Les pigeons interdits de vol

Comme cette femme, de nombreux Pékinois élevent des pigeons sur le toit de leur maison ou de leur immeuble. (BARRY HUANG / REUTERS)

Dans ce pays colombophile, la mesure est loin d'être anecdotique. Les propriétaires de pigeons ont été priés, une semaine avant l'événement, de laisser leurs volatiles à la maison pendant toute la durée du Congrès. "Il y a des restrictions supplémentaires en ce moment, nous ne sommes pas censés laisser voler nos pigeons", explique un retraité pékinois à Reuters (article en anglais). "C'est comme ça à chaque fois qu'il y a un Congrès, je suis habitué maintenant", poursuit-il.

L'association des pigeons voyageurs de Pékin a même dû reporter deux courses qui devaient se tenir pendant la semaine du Congrès.
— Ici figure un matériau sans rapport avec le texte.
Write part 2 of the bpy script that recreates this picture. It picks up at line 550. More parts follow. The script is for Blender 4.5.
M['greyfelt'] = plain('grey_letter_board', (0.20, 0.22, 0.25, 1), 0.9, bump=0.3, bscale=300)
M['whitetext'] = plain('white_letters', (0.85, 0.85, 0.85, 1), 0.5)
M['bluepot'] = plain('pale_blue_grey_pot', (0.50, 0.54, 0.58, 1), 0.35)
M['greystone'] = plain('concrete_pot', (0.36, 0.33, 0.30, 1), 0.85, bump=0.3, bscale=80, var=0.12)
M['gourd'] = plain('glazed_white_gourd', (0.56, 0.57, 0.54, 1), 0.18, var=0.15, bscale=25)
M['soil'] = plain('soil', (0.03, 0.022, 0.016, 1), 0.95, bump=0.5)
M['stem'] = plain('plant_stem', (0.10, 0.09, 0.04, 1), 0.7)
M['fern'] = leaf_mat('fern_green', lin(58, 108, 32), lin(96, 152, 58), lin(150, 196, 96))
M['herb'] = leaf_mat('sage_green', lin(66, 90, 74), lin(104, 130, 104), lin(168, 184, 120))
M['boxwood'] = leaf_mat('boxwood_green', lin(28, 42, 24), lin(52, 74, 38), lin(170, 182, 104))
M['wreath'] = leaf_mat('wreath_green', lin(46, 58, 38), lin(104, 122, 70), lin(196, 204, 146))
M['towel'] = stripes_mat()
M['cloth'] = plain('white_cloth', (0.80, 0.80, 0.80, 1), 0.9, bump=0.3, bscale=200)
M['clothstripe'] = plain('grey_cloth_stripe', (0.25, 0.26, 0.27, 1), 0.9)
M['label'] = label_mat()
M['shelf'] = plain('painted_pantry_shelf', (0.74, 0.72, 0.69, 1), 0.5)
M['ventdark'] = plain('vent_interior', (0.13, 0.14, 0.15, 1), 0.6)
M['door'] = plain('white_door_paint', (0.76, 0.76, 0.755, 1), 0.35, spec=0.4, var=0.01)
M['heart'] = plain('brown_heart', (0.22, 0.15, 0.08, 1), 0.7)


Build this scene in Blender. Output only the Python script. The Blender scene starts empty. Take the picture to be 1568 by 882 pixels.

Ce luxe de précautions n'est pas si infondé et absurde qu'on peut le penser à première vue : dans les années 1990, dans le sud du pays, des dissidents attachaient des slogans sur les pattes des pigeons, rappelle Reuters.

La vente d'avions télécommandés contrôlée

Photocopie, couteaux, ciseaux, tournevis… La liste des produits de consommation dont la vente a été suspendue ou soumise à la présentation de papiers d'identité en bonne et due forme est surprenante. Mais de toutes les précautions prises par la police chinoise à l'approche du Congrès, l'obligation pour les acheteurs d'avions ou d'hélicoptères télécommandés de présenter leur carte d'identité, révélée par le quotidien officiel Global Times (article en anglais), est sans aucun doute la mesure la plus inattendue.

Enfin, aucun événement ne viendra concurrencer le Congrès. Conférences, festivals de musique, matchs de football et projections de films en plein air ont été reportés jusqu'à nouvel ordre, rapporte le Guardian (article en anglais). Même le marathon de Pékin, un événement international prévu le 14 octobre, a été reporté.

Ironie de l'histoire, ce raidissement sécuritaire colle parfaitement avec le mot utilisé par les internautes sur Weibo, le réseau social chinois, pour parler du 18e Congrès du parti communiste. Très proche phonétiquement du terme officiel, Shibada (斯巴达) est le nom chinois de la ville antique de Sparte, réputée pour sa puissance militaire et ses mœurs rigides.